Data provided:
++++++

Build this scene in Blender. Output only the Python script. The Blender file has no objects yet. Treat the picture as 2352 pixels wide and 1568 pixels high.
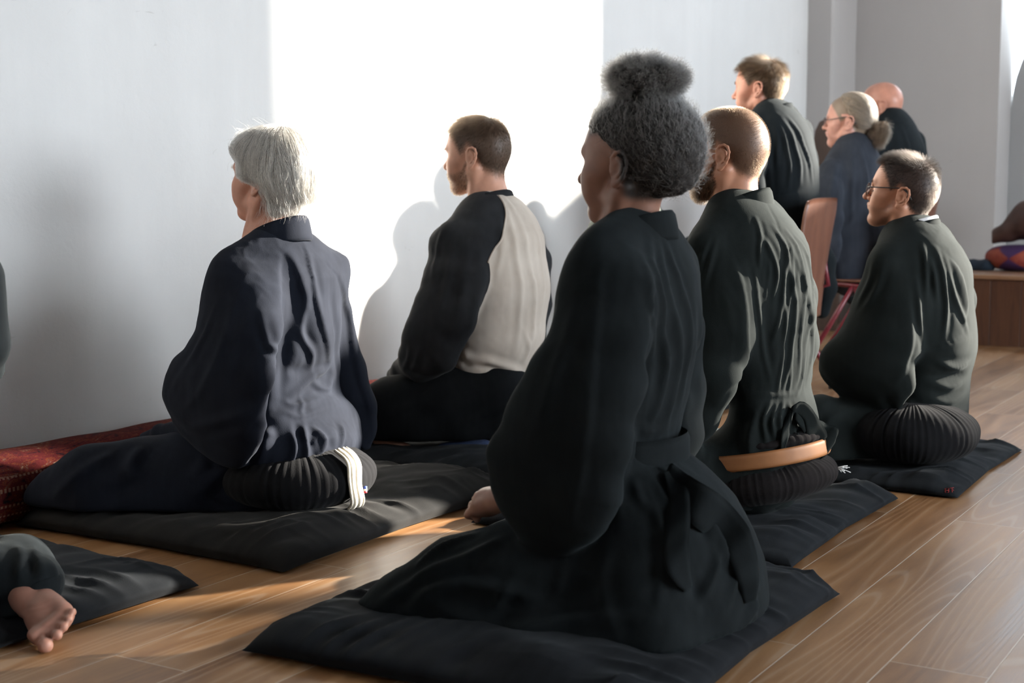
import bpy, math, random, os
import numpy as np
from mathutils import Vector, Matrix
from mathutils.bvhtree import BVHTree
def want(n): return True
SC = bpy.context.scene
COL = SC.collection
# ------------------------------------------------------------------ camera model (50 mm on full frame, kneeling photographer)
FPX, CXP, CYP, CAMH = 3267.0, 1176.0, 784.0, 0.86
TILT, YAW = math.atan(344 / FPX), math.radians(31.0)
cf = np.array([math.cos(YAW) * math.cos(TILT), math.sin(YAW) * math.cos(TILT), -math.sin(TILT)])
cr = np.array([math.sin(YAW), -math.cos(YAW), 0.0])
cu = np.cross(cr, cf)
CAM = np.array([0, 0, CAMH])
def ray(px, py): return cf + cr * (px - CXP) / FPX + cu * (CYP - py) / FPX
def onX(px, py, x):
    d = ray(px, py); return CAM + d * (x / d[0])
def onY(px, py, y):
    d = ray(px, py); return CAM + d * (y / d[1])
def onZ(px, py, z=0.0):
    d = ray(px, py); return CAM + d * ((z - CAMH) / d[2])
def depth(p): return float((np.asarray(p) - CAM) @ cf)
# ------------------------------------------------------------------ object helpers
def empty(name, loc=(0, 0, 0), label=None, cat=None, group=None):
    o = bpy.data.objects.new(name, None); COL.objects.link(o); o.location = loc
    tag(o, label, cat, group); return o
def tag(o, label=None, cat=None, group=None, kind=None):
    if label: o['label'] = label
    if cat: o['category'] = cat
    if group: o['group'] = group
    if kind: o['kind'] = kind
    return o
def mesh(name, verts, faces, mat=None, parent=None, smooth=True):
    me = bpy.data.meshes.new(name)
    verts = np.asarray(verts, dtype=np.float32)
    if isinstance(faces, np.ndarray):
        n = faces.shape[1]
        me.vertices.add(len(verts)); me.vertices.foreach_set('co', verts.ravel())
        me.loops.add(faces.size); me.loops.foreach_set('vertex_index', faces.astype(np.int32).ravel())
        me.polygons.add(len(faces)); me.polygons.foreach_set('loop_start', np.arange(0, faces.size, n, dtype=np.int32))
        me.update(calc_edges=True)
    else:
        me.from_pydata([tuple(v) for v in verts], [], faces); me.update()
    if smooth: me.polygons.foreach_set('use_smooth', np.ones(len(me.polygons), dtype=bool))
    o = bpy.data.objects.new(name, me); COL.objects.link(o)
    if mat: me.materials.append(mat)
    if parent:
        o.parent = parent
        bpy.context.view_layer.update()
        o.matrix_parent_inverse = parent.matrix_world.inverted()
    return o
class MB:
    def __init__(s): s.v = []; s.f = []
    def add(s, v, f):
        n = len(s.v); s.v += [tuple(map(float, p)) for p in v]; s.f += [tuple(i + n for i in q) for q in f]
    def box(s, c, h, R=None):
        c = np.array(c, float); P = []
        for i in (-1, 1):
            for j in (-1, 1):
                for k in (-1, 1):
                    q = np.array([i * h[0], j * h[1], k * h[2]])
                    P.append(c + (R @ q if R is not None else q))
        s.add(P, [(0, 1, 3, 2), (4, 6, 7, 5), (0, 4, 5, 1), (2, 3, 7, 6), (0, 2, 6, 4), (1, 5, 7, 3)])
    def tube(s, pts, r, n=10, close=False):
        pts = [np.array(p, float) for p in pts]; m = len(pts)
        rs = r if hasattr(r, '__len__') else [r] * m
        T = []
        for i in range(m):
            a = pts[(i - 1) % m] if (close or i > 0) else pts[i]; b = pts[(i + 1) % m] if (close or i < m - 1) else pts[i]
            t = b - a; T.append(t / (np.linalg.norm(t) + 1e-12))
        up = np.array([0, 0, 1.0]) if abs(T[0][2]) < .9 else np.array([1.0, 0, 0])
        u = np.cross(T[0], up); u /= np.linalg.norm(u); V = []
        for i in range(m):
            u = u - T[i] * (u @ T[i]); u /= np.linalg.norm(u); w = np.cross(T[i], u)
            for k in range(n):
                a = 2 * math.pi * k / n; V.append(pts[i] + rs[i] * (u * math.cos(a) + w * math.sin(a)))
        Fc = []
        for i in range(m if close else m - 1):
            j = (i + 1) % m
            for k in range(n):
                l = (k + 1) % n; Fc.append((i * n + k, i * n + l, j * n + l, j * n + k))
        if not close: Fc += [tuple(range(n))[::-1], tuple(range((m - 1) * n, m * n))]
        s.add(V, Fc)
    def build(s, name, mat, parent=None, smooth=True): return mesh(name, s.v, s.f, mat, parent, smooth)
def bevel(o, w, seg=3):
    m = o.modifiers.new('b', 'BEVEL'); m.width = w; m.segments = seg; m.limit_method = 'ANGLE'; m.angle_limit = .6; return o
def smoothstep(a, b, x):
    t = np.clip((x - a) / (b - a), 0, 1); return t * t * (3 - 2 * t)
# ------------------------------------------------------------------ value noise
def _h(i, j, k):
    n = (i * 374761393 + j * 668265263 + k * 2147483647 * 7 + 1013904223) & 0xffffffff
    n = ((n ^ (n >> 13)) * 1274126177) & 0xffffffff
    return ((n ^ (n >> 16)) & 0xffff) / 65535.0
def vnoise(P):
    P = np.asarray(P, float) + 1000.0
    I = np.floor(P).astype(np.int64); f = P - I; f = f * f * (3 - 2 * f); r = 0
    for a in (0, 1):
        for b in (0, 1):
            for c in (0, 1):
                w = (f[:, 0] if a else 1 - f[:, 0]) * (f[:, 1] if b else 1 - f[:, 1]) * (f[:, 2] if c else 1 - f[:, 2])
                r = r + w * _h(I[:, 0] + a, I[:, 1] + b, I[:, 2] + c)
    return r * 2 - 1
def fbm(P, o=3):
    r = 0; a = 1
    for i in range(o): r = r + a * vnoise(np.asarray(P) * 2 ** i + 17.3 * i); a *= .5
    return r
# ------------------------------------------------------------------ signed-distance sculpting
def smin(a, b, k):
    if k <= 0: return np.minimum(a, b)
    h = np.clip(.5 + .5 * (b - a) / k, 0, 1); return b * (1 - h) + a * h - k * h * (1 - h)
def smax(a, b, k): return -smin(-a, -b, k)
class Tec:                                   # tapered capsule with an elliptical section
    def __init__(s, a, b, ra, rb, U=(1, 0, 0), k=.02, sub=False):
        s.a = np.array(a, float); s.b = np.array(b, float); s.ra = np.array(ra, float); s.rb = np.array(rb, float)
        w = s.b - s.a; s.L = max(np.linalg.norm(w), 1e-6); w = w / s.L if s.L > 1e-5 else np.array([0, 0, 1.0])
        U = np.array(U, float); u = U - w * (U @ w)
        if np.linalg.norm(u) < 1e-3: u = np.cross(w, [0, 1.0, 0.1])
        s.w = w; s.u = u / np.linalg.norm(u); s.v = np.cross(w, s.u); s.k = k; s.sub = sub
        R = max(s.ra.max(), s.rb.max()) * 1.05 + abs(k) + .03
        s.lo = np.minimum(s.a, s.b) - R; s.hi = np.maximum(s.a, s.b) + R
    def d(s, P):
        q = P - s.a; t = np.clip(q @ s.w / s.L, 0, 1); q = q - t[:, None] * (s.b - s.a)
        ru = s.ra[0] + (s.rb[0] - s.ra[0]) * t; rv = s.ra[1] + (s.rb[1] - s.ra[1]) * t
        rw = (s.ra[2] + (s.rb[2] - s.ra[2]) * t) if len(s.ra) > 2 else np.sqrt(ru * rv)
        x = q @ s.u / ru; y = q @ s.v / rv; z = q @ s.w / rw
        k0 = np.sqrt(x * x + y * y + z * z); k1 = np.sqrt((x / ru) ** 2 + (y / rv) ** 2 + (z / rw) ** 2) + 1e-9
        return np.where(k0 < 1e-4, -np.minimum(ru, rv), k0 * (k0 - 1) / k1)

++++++

Task to carry out: Give the data again exactly as written, with all pictures left out.

Answer to this exercise:
Build this scene in Blender. Output only the Python script. The Blender file has no objects yet. Treat the picture as 2352 pixels wide and 1568 pixels high.
import bpy, math, random, os
import numpy as np
from mathutils import Vector, Matrix
from mathutils.bvhtree import BVHTree
def want(n): return True
SC = bpy.context.scene
COL = SC.collection
# ------------------------------------------------------------------ camera model (50 mm on full frame, kneeling photographer)
FPX, CXP, CYP, CAMH = 3267.0, 1176.0, 784.0, 0.86
TILT, YAW = math.atan(344 / FPX), math.radians(31.0)
cf = np.array([math.cos(YAW) * math.cos(TILT), math.sin(YAW) * math.cos(TILT), -math.sin(TILT)])
cr = np.array([math.sin(YAW), -math.cos(YAW), 0.0])
cu = np.cross(cr, cf)
CAM = np.array([0, 0, CAMH])
def ray(px, py): return cf + cr * (px - CXP) / FPX + cu * (CYP - py) / FPX
def onX(px, py, x):
    d = ray(px, py); return CAM + d * (x / d[0])
def onY(px, py, y):
    d = ray(px, py); return CAM + d * (y / d[1])
def onZ(px, py, z=0.0):
    d = ray(px, py); return CAM + d * ((z - CAMH) / d[2])
def depth(p): return float((np.asarray(p) - CAM) @ cf)
# ------------------------------------------------------------------ object helpers
def empty(name, loc=(0, 0, 0), label=None, cat=None, group=None):
    o = bpy.data.objects.new(name, None); COL.objects.link(o); o.location = loc
    tag(o, label, cat, group); return o
def tag(o, label=None, cat=None, group=None, kind=None):
    if label: o['label'] = label
    if cat: o['category'] = cat
    if group: o['group'] = group
    if kind: o['kind'] = kind
    return o
def mesh(name, verts, faces, mat=None, parent=None, smooth=True):
    me = bpy.data.meshes.new(name)
    verts = np.asarray(verts, dtype=np.float32)
    if isinstance(faces, np.ndarray):
        n = faces.shape[1]
        me.vertices.add(len(verts)); me.vertices.foreach_set('co', verts.ravel())
        me.loops.add(faces.size); me.loops.foreach_set('vertex_index', faces.astype(np.int32).ravel())
        me.polygons.add(len(faces)); me.polygons.foreach_set('loop_start', np.arange(0, faces.size, n, dtype=np.int32))
        me.update(calc_edges=True)
    else:
        me.from_pydata([tuple(v) for v in verts], [], faces); me.update()
    if smooth: me.polygons.foreach_set('use_smooth', np.ones(len(me.polygons), dtype=bool))
    o = bpy.data.objects.new(name, me); COL.objects.link(o)
    if mat: me.materials.append(mat)
    if parent:
        o.parent = parent
        bpy.context.view_layer.update()
        o.matrix_parent_inverse = parent.matrix_world.inverted()
    return o
class MB:
    def __init__(s): s.v = []; s.f = []
    def add(s, v, f):
        n = len(s.v); s.v += [tuple(map(float, p)) for p in v]; s.f += [tuple(i + n for i in q) for q in f]
    def box(s, c, h, R=None):
        c = np.array(c, float); P = []
        for i in (-1, 1):
            for j in (-1, 1):
                for k in (-1, 1):
                    q = np.array([i * h[0], j * h[1], k * h[2]])
                    P.append(c + (R @ q if R is not None else q))
        s.add(P, [(0, 1, 3, 2), (4, 6, 7, 5), (0, 4, 5, 1), (2, 3, 7, 6), (0, 2, 6, 4), (1, 5, 7, 3)])
    def tube(s, pts, r, n=10, close=False):
        pts = [np.array(p, float) for p in pts]; m = len(pts)
        rs = r if hasattr(r, '__len__') else [r] * m
        T = []
        for i in range(m):
            a = pts[(i - 1) % m] if (close or i > 0) else pts[i]; b = pts[(i + 1) % m] if (close or i < m - 1) else pts[i]
            t = b - a; T.append(t / (np.linalg.norm(t) + 1e-12))
        up = np.array([0, 0, 1.0]) if abs(T[0][2]) < .9 else np.array([1.0, 0, 0])
        u = np.cross(T[0], up); u /= np.linalg.norm(u); V = []
        for i in range(m):
            u = u - T[i] * (u @ T[i]); u /= np.linalg.norm(u); w = np.cross(T[i], u)
            for k in range(n):
                a = 2 * math.pi * k / n; V.append(pts[i] + rs[i] * (u * math.cos(a) + w * math.sin(a)))
        Fc = []
        for i in range(m if close else m - 1):
            j = (i + 1) % m
            for k in range(n):
                l = (k + 1) % n; Fc.append((i * n + k, i * n + l, j * n + l, j * n + k))
        if not close: Fc += [tuple(range(n))[::-1], tuple(range((m - 1) * n, m * n))]
        s.add(V, Fc)
    def build(s, name, mat, parent=None, smooth=True): return mesh(name, s.v, s.f, mat, parent, smooth)
def bevel(o, w, seg=3):
    m = o.modifiers.new('b', 'BEVEL'); m.width = w; m.segments = seg; m.limit_method = 'ANGLE'; m.angle_limit = .6; return o
def smoothstep(a, b, x):
    t = np.clip((x - a) / (b - a), 0, 1); return t * t * (3 - 2 * t)
# ------------------------------------------------------------------ value noise
def _h(i, j, k):
    n = (i * 374761393 + j * 668265263 + k * 2147483647 * 7 + 1013904223) & 0xffffffff
    n = ((n ^ (n >> 13)) * 1274126177) & 0xffffffff
    return ((n ^ (n >> 16)) & 0xffff) / 65535.0
def vnoise(P):
    P = np.asarray(P, float) + 1000.0
    I = np.floor(P).astype(np.int64); f = P - I; f = f * f * (3 - 2 * f); r = 0
    for a in (0, 1):
        for b in (0, 1):
            for c in (0, 1):
                w = (f[:, 0] if a else 1 - f[:, 0]) * (f[:, 1] if b else 1 - f[:, 1]) * (f[:, 2] if c else 1 - f[:, 2])
                r = r + w * _h(I[:, 0] + a, I[:, 1] + b, I[:, 2] + c)
    return r * 2 - 1
def fbm(P, o=3):
    r = 0; a = 1
    for i in range(o): r = r + a * vnoise(np.asarray(P) * 2 ** i + 17.3 * i); a *= .5
    return r
# ------------------------------------------------------------------ signed-distance sculpting
def smin(a, b, k):
    if k <= 0: return np.minimum(a, b)
    h = np.clip(.5 + .5 * (b - a) / k, 0, 1); return b * (1 - h) + a * h - k * h * (1 - h)
def smax(a, b, k): return -smin(-a, -b, k)
class Tec:                                   # tapered capsule with an elliptical section
    def __init__(s, a, b, ra, rb, U=(1, 0, 0), k=.02, sub=False):
        s.a = np.array(a, float); s.b = np.array(b, float); s.ra = np.array(ra, float); s.rb = np.array(rb, float)
        w = s.b - s.a; s.L = max(np.linalg.norm(w), 1e-6); w = w / s.L if s.L > 1e-5 else np.array([0, 0, 1.0])
        U = np.array(U, float); u = U - w * (U @ w)
        if np.linalg.norm(u) < 1e-3: u = np.cross(w, [0, 1.0, 0.1])
        s.w = w; s.u = u / np.linalg.norm(u); s.v = np.cross(w, s.u); s.k = k; s.sub = sub
        R = max(s.ra.max(), s.rb.max()) * 1.05 + abs(k) + .03
        s.lo = np.minimum(s.a, s.b) - R; s.hi = np.maximum(s.a, s.b) + R
    def d(s, P):
        q = P - s.a; t = np.clip(q @ s.w / s.L, 0, 1); q = q - t[:, None] * (s.b - s.a)
        ru = s.ra[0] + (s.rb[0] - s.ra[0]) * t; rv = s.ra[1] + (s.rb[1] - s.ra[1]) * t
        rw = (s.ra[2] + (s.rb[2] - s.ra[2]) * t) if len(s.ra) > 2 else np.sqrt(ru * rv)
        x = q @ s.u / ru; y = q @ s.v / rv; z = q @ s.w / rw
        k0 = np.sqrt(x * x + y * y + z * z); k1 = np.sqrt((x / ru) ** 2 + (y / rv) ** 2 + (z / rw) ** 2) + 1e-9
        return np.where(k0 < 1e-4, -np.minimum(ru, rv), k0 * (k0 - 1) / k1)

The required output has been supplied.